Thread (60 messages) 60 messages, 5 authors, 2025-02-21

RE: [PATCH v6 05/14] iommufd: Add IOMMUFD_OBJ_VEVENTQ and IOMMUFD_CMD_VEVENTQ_ALLOC

From: "Tian, Kevin" <kevin.tian@intel.com>
Date: 2025-02-18 05:14:05
Also in: linux-doc, linux-iommu, linux-kselftest, linux-patches, lkml

From: Nicolin Chen <redacted>
Sent: Saturday, January 25, 2025 8:31 AM
+
+/*
+ * An iommufd_veventq object represents an interface to deliver vIOMMU
events to
+ * the user space. It is created/destroyed by the user space and associated
with
+ * vIOMMU object(s) during the allocations.
s/object(s)/object/, given the eventq cannot be shared between vIOMMUs.
+static inline void iommufd_vevent_handler(struct iommufd_veventq
*veventq,
+					  struct iommufd_vevent *vevent)
+{
+	struct iommufd_eventq *eventq = &veventq->common;
+
+	/*
+	 * Remove the overflow node and add the new node at the same
time.

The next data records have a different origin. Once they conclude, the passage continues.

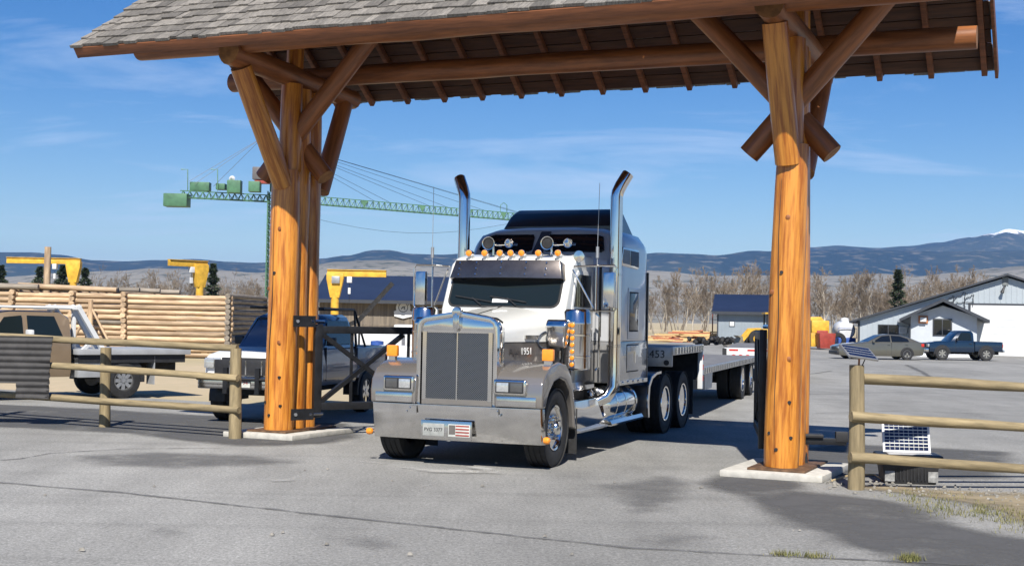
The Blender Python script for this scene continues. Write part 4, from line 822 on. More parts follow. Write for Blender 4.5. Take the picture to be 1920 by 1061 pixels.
    P('fender_trim', MB().prism([(q[0], q[1]) for q in qf], 'x', s_ * 1.242, s_ * 1.262), chrome_b)
    P('mud_flap', MB().bb(s_ * .62, s_ * 1.22, 7.86, 7.875, .2, 1.0), black_r)
P('fender_flap', MB().bb(.60, 1.23, 5.22, 5.238, .96, 1.13), black_r); text('flap_lettering', 'UILT', .11, plate_m, tk, facing(1.09, 5.218, 1.05))
P('battery_cover', MB().bb(.5, 1.0, 4.5, 5.2, 1.12, 1.18), black_s, None, .02)
# sleeper
sp_prof_lo = [(2.46, 1.0), (2.46, 1.628), (4.42, 1.628), (4.42, 1.0)]
profx('sleeper_lower', sp_prof_lo, -1.22, 1.22, silver_d, .03)
rg = []
for y, ztop, w in ((2.46, 2.90, 1.20), (2.50, 2.95, 1.21), (2.76, 3.28, 1.215), (2.84, 3.34, 1.22), (3.1, 3.39, 1.22), (3.6, 3.41, 1.22), (4.2, 3.40, 1.22), (4.36, 3.36, 1.21), (4.42, 3.28, 1.19)):
    r2 = .16; ring = [(-w, y, 1.632), (-w, y, ztop - .32), (-w + .03, y, ztop - .20), (-w + .12, y, ztop - .08), (-w + .34, y, ztop - .01), (-.4, y, ztop + .02), (.4, y, ztop + .02), (w - .34, y, ztop - .01), (w - .12, y, ztop - .08), (w - .03, y, ztop - .20), (w, y, ztop - .32), (w, y, 1.632)]
    rg.append(ring)
slp = P('sleeper', MB().loft(rg), silver_p, None, 0, ang=45)
sa_ = math.atan2(.33, .26); fm = Matrix.Translation((0, 2.622, 3.128)) @ Matrix.Rotation(sa_ , 4, 'X')   # y up the slope
def win_poly(x0, x1, cut0, cut1): return [(x0 + cut0, .165), (x1 - cut1, .165), (x1 - cut1 * .3, .11), (x1, -.14), (x1 - .05, -.18), (x0 + .05, -.18), (x0, -.14), (x0 + cut0 * .3, .11)]
for x0, x1, c0, c1 in ((-1.03, -.14, .20, .04), (.06, 1.03, .04, .20)):
    w_ = P('roof_window', MB().prism(win_poly(x0, x1, c0, c1), 'z', -.02, .022), glass_d, slp, .008); w_.matrix_basis = fm
w_ = P('window_divider', MB().prism([(-.12, -.23), (.04, -.23), (.10, .22), (-.06, .22)], 'z', -.02, .026), slate_p, slp); w_.matrix_basis = fm
fr_ = []
for y, z0, z1, w in ((3.42, 3.36, 3.45, 1.00), (3.62, 3.36, 3.66, .96), (3.74, 3.36, 3.74, .93), (3.86, 3.36, 3.755, .93), (4.02, 3.36, 3.72, .93), (4.36, 3.36, 3.42, .96)):
    fr_.append([(-w, y, z0), (-w * .96, y, z1 - .04), (-w * .88, y, z1), (w * .88, y, z1), (w * .96, y, z1 - .04), (w, y, z0)])
P('roof_fairing', MB().loft(fr_), fairing_m, slp, 0, ang=40)
for s_ in (-1, 1):
    P('door_seal', MB().prism([(2.462, 1.7), (2.452, 1.7), (2.452, 2.78), (2.462, 2.78)], 'x', s_ * .98, s_ * 1.02), black_r, slp)
    wf = P('sleeper_window', MB().prism([(2.78, 2.86), (2.86, 3.08), (3.74, 3.08), (3.80, 3.02), (3.80, 2.80), (3.74, 2.77), (2.84, 2.79)], 'x', s_ * 1.215, s_ * 1.235), chrome_b, slp, .01)
    P('pane', MB().prism([(2.83, 2.86), (2.89, 3.045), (3.26, 3.045), (3.26, 2.82), (2.85, 2.83)], 'x', s_ * 1.234, s_ * 1.239), M('grey_glass', (.14, .16, .18), .08), wf); P('pane', MB().bb(s_ * 1.234, s_ * 1.239, 3.30, 3.76, 2.81, 3.045), glass_d, wf)
    wl = P('sleeper_window', MB().bb(s_ * 1.212, s_ * 1.23, 3.22, 3.86, 1.66, 2.46), silver_p, slp, .05, seg=3); P('pane', MB().bb(s_ * 1.226, s_ * 1.236, 3.30, 3.78, 1.80, 2.38), glass_d, wl, .03); P('gasket', MB().bb(s_ * 1.224, s_ * 1.232, 3.275, 3.805, 1.775, 2.405), black_r, wl, .03)
    cd = P('compartment_door', MB().bb(s_ * 1.215, s_ * 1.228, 3.2, 3.86, 1.16, 1.56), silver_d, slp, .04, seg=3); P('handle', MB().bb(s_ * 1.228, s_ * 1.238, 3.62, 3.68, 1.28, 1.46), chrome, cd)
    gs = P('door_gasket', MB().bb(s_ * 1.2, s_ * 1.2235, 3.18, 3.88, 1.14, 1.58), black_r, slp, .04, seg=3)
    P('round_vent', MB().lathe([(.0, .0), (.20, .0), (.21, .006), (.0, .008)], (s_ * 1.219, 2.85, 1.83), (s_, 0, 0), 28), silver_p, slp)
    tr_ = P('trim_strip', MB().bb(s_ * 1.20, s_ * 1.235, 2.46, 4.42, .955, 1.02), chrome_b, slp)
    for i in range(6): P('marker_light', MB().lathe([(.028, 0), (.02, .015), (.0, .02)], (s_ * 1.235, 2.65 + i * .3, .988), (s_, 0, 0), 12), chrome, tr_)
for s_ in (-1, 1): P('headache_post', MB().bb(s_ * 1.15, s_ * 1.21, 4.46, 4.52, 1.0, 2.75), black_s, slp)

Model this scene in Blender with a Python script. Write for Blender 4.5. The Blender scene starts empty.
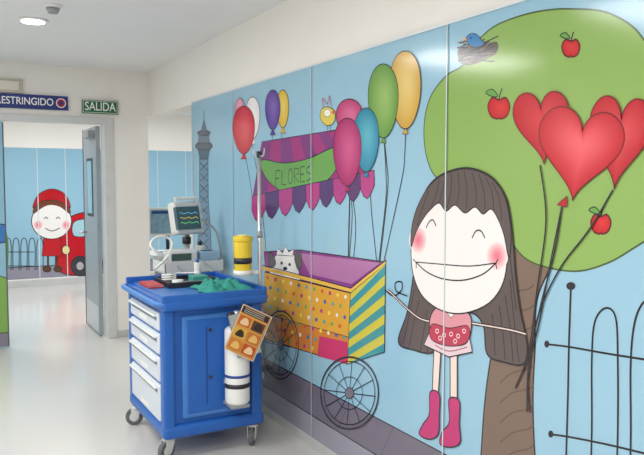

Note
+	 * it is possible that vevent == &veventq->overflow for sequence
update
+	 */
+	spin_lock(&eventq->lock);
+	if (veventq->overflow.on_list) {
+		list_del(&veventq->overflow.node);
+		veventq->overflow.on_list = false;
+	}
We can save one field 'on_list' in every entry by:

	if (list_is_last(&veventq->overflow.node, &eventq->deliver))
		list_del(&veventq->overflow.node);
+
+/**
+ * struct iommufd_vevent_header - Virtual Event Header for a vEVENTQ
Status
+ * @flags: Combination of enum iommu_veventq_flag
+ * @sequence: The sequence index of a vEVENT in the vEVENTQ, with a
range of
+ *            [0, INT_MAX] where the following index of INT_MAX is 0
+ * @__reserved: Must be 0
+ *
+ * Each iommufd_vevent_header reports a sequence index of the following
vEVENT:
+ *  ---------------------------------------------------------------------------
+ * || header0 {sequence=0} | data0 | header1 {sequence=1} | data1 |...|
dataN ||
+ *  ---------------------------------------------------------------------------
+ * And this sequence index is expected to be monotonic to the sequence
index of
+ * the previous vEVENT. If two adjacent sequence indexes has a delta larger
than
+ * 1, it indicates that an overflow occurred to the vEVENTQ and that delta - 1
+ * number of vEVENTs lost due to the overflow (e.g. two lost vEVENTs):
+ *  ---------------------------------------------------------------------------
+ * || ... | header3 {sequence=3} | data3 | header6 {sequence=6} | data6 | ...
||
+ *  ---------------------------------------------------------------------------
+ * If an overflow occurred to the tail of the vEVENTQ and there is no
following
+ * vEVENT providing the next sequence index, a special overflow header
would be
+ * added to the tail of the vEVENTQ, where there would be no more type-
specific
+ * data following the vEVENTQ:
+ *  ---------------------------------------------------------------------------
+ * ||...| header3 {sequence=3} | data4 | header4 {flags=OVERFLOW,
sequence=4} ||
+ *  ---------------------------------------------------------------------------
+ */
+struct iommufd_vevent_header {
+	__aligned_u64 flags;
+	__u32 sequence;
+	__u32 __reserved;
+};
Is there a reason that flags must be u64? At a glance all flags fields
(except the one in iommu_hwpt_vtd_s1) in iommufd uAPIs are u32
which can cut the size of the header by half...
+void iommufd_veventq_abort(struct iommufd_object *obj)
+{
+	struct iommufd_eventq *eventq =
+		container_of(obj, struct iommufd_eventq, obj);
+	struct iommufd_veventq *veventq = eventq_to_veventq(eventq);
+	struct iommufd_viommu *viommu = veventq->viommu;
+	struct iommufd_vevent *cur, *next;
+
+	lockdep_assert_held_write(&viommu->veventqs_rwsem);
+
+	list_for_each_entry_safe(cur, next, &eventq->deliver, node) {
+		list_del(&cur->node);
+		kfree(cur);
kfree() doesn't apply to the overflow node.